##### Record extracts #####
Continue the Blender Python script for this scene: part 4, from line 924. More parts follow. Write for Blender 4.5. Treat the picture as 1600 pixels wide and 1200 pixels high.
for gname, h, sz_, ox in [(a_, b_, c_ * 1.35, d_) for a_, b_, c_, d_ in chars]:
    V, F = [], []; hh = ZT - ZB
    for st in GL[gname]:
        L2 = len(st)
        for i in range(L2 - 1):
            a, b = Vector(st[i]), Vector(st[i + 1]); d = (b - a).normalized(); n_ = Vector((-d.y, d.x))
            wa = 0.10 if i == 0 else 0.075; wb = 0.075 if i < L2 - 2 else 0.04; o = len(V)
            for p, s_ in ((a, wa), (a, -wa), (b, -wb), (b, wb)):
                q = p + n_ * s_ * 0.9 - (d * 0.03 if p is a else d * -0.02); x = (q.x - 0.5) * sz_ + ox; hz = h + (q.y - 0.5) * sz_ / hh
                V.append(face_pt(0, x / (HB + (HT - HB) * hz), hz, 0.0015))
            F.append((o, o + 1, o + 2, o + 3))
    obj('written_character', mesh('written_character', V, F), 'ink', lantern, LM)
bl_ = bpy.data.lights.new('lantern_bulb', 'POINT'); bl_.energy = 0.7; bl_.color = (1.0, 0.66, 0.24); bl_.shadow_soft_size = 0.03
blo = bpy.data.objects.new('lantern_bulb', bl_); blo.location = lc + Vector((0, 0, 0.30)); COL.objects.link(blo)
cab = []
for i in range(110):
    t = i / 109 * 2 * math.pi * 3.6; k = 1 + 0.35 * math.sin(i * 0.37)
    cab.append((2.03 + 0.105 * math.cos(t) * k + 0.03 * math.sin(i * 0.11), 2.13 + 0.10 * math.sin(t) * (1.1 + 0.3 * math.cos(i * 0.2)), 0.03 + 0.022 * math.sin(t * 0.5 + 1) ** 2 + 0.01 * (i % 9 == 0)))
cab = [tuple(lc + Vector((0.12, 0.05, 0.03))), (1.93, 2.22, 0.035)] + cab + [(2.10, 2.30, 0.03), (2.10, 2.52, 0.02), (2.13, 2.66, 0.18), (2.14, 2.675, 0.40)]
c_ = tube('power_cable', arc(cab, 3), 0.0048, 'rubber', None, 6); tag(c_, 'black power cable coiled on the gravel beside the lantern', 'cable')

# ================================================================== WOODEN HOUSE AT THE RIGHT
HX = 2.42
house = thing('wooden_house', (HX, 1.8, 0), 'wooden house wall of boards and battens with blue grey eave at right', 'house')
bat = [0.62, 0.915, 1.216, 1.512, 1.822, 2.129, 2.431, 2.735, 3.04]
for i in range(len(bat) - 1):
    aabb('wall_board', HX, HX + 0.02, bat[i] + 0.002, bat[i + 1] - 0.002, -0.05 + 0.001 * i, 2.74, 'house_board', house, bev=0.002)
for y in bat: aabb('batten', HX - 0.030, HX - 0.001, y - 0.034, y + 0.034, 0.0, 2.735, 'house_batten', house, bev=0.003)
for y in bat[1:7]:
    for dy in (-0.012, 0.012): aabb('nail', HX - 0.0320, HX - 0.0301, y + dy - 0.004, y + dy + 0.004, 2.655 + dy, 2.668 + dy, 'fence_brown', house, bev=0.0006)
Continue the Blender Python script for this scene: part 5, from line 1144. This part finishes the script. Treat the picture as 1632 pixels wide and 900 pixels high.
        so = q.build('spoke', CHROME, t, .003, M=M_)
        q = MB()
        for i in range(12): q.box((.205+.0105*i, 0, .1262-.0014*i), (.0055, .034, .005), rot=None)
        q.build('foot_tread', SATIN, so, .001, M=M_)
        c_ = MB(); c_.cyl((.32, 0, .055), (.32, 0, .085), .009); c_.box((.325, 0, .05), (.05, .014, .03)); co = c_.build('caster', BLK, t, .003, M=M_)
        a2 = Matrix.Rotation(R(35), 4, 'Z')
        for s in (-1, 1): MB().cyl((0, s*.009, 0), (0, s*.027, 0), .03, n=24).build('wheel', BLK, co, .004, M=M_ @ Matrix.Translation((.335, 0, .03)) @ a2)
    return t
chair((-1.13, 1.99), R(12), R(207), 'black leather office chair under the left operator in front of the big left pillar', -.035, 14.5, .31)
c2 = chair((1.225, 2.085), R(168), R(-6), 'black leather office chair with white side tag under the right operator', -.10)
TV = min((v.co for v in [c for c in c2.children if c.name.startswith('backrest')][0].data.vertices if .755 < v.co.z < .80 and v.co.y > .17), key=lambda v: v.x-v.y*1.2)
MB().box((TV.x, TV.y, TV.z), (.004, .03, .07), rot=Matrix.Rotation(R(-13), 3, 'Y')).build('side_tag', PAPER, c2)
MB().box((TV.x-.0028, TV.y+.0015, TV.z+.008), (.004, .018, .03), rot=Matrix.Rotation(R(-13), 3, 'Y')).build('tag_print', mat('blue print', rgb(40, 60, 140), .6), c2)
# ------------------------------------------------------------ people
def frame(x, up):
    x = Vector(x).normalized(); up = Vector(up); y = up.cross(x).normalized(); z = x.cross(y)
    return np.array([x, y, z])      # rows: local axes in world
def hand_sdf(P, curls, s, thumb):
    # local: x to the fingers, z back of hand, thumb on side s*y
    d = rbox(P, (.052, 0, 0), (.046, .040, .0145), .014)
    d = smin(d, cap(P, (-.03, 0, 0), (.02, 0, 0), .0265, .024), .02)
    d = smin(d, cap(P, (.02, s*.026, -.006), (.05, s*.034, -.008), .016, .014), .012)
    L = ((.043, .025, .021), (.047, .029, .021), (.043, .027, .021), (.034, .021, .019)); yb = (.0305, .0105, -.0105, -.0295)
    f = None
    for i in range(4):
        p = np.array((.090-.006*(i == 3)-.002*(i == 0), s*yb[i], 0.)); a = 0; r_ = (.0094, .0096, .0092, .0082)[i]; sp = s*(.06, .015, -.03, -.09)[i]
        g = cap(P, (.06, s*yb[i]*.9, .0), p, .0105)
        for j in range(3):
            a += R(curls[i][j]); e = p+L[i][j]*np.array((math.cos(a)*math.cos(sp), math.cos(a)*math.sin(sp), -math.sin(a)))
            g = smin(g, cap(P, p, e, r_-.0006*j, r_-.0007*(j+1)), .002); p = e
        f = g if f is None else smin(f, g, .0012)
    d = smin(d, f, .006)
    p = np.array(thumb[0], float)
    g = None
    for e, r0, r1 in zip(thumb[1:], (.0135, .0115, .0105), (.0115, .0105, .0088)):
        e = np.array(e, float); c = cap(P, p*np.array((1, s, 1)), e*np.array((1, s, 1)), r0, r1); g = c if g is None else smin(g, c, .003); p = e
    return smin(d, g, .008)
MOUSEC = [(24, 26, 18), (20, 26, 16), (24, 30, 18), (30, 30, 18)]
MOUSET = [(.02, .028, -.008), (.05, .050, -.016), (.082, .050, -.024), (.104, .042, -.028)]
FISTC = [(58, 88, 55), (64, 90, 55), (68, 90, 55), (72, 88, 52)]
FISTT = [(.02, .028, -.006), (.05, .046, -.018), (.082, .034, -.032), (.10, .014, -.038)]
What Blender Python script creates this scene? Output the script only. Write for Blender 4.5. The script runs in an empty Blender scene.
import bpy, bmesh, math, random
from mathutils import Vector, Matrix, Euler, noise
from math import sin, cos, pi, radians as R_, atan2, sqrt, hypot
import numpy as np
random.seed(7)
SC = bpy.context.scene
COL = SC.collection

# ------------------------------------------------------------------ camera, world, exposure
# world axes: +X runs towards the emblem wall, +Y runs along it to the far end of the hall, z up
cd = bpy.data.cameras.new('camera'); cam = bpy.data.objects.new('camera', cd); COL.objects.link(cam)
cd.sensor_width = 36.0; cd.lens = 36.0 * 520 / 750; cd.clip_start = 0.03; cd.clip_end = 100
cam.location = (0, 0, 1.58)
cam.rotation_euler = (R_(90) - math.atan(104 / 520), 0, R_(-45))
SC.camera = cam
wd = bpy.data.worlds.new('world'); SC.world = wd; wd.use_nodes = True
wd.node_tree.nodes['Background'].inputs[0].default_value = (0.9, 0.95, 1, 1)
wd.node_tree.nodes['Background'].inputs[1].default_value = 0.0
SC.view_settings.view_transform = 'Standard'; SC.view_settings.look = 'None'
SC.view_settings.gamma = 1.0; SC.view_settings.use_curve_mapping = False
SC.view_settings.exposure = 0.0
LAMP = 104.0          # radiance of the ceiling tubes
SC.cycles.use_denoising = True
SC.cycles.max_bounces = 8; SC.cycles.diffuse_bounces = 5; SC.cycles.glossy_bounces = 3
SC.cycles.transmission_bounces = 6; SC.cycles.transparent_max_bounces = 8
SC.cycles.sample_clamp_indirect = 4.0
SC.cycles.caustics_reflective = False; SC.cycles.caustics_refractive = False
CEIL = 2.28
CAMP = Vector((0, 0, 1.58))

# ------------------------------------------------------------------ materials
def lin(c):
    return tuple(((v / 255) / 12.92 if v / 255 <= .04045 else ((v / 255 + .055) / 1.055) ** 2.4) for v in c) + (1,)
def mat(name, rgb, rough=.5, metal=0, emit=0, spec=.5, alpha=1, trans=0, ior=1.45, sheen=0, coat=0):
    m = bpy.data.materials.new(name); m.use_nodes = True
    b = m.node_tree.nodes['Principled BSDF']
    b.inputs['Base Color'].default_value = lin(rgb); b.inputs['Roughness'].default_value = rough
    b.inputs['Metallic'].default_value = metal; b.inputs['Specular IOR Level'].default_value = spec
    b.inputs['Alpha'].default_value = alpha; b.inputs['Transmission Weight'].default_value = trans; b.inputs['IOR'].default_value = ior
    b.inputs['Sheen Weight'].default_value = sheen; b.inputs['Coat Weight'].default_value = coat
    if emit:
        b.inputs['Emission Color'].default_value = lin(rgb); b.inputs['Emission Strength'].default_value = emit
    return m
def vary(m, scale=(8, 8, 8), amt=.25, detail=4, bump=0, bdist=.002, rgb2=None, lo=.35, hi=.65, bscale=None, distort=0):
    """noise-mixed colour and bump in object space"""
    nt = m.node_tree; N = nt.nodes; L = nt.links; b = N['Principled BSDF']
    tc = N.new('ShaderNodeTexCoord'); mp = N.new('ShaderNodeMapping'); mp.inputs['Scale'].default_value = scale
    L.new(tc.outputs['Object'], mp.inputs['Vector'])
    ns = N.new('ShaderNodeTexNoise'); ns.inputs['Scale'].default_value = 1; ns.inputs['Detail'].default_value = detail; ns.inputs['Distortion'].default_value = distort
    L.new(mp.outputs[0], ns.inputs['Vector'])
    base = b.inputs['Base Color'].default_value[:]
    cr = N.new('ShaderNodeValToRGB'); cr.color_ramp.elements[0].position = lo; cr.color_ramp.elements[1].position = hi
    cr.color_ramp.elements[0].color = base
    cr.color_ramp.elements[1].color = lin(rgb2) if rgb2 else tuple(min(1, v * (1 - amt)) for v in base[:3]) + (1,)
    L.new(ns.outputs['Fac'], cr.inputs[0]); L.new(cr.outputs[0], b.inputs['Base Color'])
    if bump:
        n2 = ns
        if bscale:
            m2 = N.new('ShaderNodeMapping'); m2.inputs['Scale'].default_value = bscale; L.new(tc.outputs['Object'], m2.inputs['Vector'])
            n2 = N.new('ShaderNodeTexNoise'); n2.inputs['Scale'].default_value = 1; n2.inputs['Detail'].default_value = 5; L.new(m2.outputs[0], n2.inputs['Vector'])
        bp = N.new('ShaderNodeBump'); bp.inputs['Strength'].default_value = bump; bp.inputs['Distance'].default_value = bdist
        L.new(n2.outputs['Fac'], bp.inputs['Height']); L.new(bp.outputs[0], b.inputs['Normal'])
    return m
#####
Given request -
Write out, exactly as they stand, the lines from the one containing "What Blender Python" through the one containing "COL = SC.collection", both ends included.

Exercise result -
What Blender Python script creates this scene? Output the script only. Write for Blender 4.5. The script runs in an empty Blender scene.
import bpy, bmesh, math, random
from mathutils import Vector, Matrix, Euler, noise
from math import sin, cos, pi, radians as R_, atan2, sqrt, hypot
import numpy as np
random.seed(7)
SC = bpy.context.scene
COL = SC.collection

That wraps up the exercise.